No Brasil, a publicidade voltada à criança menor de 12 anos é proibida, mas muitas empresas insistem em tergiversar diante das leis, argumentando que essa restrição provoca efeitos negativos para seus negócios e, por isso, não querem abrir mão do uso da comunicação mercadológica infantil.
A desmistificação desse falso dilema pode ser conferida no relatório Os Impactos da Proibição da Publicidade Dirigida às Crianças no Brasil, estudo desenvolvido pelo Economist Intelligence Unit (EIU), divisão de pesquisas e análises do grupo inglês The Economist, sob encomenda do Instituto Alana, entidade brasileira que há mais de uma década mantém o projeto Criança e Consumo.
O relatório enfoca desde tendências internacionais da publicidade dirigida às crianças até questões éticas de empresas que tomam a criança como alvo de suas mensagens comerciais. Revela o quanto a sociedade se beneficiaria nos campos da saúde, do bem estar psicológico e emocional e econômico, caso os anúncios feitos para meninas e meninos fossem redirecionados aos adultos.
No meu livro Eu era assim – Infância, Cultura e Consumismo (Cortez, 2008) faço uma ampla exposição de como o assunto é tratado em diversos países e realço o despertar dessa triste sina: “As atenções do mercado voltaram-se para a infância, inicialmente com a intenção de fidelização de futuros consumidores, mas pela credulidade e poder de influência encontrados no alvo precoce, logo as crianças passaram a ser vistas e tratadas como categoria de consumo” (p.33).
Anos depois, no ensaio A Incorporação da Infância aos Planos de Sustentabilidade: Uma Abordagem na Perspectiva da Cidadania Empresarial, publicado no Guia Brasileiro da Produção Cultural (Sesc-SP, 2010), questiono esse modelo que levou os recursos naturais do planeta e as relações humanas à exaustão, e deduzo que “a empresa está convocada pelos tempos a se reinventar e a se reposicionar” (p.350).
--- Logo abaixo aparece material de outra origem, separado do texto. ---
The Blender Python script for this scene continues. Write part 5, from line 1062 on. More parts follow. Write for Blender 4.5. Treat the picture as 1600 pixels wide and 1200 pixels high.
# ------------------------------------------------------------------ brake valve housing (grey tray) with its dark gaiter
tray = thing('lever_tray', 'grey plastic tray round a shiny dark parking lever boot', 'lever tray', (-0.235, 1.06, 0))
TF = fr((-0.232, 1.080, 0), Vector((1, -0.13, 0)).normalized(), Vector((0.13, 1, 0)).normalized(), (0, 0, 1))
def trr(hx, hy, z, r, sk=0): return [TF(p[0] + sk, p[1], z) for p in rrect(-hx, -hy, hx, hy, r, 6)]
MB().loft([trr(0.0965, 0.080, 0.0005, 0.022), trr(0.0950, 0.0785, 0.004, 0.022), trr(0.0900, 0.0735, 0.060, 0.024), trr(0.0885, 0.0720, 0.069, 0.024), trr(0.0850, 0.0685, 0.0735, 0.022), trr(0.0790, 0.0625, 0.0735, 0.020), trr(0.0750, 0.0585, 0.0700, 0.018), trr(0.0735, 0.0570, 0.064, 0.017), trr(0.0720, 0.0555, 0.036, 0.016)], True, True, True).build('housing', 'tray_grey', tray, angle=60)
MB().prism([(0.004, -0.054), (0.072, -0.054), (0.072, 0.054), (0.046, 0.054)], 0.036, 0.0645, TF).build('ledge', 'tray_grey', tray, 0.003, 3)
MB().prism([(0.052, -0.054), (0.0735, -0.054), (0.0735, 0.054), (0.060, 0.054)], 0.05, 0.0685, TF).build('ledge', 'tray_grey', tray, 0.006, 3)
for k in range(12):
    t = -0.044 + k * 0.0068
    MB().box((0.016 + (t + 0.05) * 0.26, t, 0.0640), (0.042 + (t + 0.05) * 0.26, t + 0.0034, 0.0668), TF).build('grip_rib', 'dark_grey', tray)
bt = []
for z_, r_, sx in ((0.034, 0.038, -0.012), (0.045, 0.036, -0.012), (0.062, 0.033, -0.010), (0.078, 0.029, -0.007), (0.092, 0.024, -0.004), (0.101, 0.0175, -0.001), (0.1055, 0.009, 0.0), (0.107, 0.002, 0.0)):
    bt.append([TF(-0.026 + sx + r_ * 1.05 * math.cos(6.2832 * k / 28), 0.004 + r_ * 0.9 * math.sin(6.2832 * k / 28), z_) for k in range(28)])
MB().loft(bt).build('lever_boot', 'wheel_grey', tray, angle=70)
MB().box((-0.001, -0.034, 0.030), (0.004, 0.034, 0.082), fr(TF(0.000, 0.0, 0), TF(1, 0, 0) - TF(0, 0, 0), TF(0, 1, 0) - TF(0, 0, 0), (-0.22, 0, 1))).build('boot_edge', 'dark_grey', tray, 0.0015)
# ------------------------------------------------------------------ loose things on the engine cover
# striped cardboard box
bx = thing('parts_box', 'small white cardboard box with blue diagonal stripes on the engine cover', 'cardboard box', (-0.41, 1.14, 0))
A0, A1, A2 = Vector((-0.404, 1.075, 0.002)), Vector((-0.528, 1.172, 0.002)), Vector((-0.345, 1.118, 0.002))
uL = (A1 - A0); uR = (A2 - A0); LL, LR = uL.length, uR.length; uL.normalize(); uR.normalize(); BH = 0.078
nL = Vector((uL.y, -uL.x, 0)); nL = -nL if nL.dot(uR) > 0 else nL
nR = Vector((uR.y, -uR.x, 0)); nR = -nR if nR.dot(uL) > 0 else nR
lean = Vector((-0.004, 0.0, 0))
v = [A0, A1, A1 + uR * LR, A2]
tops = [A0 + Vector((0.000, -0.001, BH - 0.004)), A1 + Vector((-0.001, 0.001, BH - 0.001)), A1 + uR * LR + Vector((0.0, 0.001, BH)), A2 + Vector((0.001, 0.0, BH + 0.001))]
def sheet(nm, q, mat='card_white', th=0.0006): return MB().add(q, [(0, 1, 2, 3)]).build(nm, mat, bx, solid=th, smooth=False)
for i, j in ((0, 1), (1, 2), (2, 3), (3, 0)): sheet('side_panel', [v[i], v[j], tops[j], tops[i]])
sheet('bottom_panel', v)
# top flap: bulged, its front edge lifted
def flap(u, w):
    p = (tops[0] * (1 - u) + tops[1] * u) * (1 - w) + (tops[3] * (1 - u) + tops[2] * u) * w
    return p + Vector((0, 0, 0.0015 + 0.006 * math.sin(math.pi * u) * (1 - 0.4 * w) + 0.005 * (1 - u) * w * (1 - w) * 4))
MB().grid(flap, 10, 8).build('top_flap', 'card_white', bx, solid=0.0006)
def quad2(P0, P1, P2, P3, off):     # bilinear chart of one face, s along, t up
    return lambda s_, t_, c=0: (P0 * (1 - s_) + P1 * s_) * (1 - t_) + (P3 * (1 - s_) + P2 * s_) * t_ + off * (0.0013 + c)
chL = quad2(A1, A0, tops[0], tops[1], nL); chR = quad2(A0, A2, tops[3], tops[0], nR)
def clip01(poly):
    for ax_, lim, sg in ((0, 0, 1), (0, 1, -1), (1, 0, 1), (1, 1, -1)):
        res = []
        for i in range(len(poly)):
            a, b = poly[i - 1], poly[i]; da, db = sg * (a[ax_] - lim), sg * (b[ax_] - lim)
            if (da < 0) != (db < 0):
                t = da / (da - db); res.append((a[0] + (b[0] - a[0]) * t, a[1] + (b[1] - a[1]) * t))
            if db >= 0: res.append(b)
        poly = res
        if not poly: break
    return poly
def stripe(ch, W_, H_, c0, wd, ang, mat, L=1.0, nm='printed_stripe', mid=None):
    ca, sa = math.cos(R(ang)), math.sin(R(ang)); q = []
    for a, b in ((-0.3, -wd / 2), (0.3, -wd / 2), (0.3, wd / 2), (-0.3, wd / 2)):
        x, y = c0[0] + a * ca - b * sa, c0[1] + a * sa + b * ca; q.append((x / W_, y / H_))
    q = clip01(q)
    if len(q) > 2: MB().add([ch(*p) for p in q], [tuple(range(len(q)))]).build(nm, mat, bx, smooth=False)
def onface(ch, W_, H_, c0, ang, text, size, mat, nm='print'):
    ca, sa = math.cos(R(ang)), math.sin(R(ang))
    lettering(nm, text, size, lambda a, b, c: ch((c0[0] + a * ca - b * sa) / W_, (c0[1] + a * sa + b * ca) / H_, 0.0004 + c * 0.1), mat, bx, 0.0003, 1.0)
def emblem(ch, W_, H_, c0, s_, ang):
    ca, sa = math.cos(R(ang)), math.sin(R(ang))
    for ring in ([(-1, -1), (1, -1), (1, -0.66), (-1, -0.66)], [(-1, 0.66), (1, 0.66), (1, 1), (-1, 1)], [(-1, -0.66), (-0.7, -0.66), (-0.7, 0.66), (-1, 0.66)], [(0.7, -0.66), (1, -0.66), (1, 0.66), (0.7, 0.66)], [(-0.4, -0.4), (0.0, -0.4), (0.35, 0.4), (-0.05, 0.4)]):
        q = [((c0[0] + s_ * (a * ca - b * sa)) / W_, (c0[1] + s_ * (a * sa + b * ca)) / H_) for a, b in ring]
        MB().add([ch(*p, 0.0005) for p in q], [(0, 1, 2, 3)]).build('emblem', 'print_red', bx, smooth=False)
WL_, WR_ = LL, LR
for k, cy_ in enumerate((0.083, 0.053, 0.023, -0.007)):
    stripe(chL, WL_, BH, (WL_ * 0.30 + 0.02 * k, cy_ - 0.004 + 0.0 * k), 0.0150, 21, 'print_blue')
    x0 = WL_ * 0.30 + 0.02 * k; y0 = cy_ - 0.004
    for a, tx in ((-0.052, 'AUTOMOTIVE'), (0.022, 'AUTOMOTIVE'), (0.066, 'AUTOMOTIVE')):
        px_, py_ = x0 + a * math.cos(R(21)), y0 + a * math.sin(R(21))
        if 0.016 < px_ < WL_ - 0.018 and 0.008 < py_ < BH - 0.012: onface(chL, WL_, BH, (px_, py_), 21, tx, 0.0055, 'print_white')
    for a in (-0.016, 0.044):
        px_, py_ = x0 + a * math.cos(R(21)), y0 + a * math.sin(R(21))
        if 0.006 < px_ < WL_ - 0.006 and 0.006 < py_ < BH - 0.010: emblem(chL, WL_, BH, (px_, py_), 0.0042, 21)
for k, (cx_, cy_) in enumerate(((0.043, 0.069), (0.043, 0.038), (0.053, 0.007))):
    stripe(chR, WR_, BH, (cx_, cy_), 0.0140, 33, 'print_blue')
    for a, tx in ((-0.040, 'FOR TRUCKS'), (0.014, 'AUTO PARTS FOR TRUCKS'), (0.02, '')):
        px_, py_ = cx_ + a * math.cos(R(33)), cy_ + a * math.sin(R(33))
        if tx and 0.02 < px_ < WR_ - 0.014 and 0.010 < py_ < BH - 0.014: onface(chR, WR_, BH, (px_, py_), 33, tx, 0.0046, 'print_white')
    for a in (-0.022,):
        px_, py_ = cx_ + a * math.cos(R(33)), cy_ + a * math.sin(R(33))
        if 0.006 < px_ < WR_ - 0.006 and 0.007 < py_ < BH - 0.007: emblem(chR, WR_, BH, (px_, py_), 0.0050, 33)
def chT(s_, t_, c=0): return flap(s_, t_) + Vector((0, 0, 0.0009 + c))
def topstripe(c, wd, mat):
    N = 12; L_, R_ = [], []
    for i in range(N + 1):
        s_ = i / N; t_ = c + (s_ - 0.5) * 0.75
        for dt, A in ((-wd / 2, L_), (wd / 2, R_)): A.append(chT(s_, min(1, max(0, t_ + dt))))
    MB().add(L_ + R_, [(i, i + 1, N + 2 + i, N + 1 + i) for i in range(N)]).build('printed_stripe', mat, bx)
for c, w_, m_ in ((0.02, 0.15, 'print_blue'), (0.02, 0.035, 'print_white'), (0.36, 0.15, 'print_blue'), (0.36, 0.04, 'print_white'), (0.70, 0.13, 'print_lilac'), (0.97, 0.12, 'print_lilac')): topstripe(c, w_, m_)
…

Ao ler o relatório do EIU sinalizando que se o mercado deixasse as crianças em paz haveria uma redução do espírito materialista e, por conseguinte, um distanciamento da ideia de que a felicidade está nas coisas, mais uma vez me sinto impelido a reforçar em mim a crença em uma sociedade na qual as pessoas não sejam definidas pelo poder aquisitivo.
O mundo digital e em rede ampliou o acesso das crianças aos conteúdos publicitários. Considerando que o Brasil tem uma população infantil de 40 milhões de crianças (IBGE, 2016) e que mais de 80% das crianças e adolescentes brasileiros usam a internet (TIC Kids Online, 2014), torna-se muito desigual a força entre pais, educadores e o mercado no jogo do consumismo.
A solução desse problema passa pelas empresas. O estudo encomendado pelo Alana estima que o ponto de mutação esteja na saída da mentalidade imediatista para a de longo prazo. Com a transferência do alvo publicitário da criança para o adulto, ocorreria uma queda de receita no primeiro momento, mas com recuperação gradativa nos anos seguintes.
O relatório passa uma mensagem econômica positiva: “As ações no sentido de restringir a publicidade para crianças são impulsionadas por um desejo não apenas de fazer o bem, mas também de gerar rentabilidade no longo prazo e valor para a marca” (p.50). Mensagem essa que vai ao encontro do interesse das empresas que querem ser duradouras e desejadas.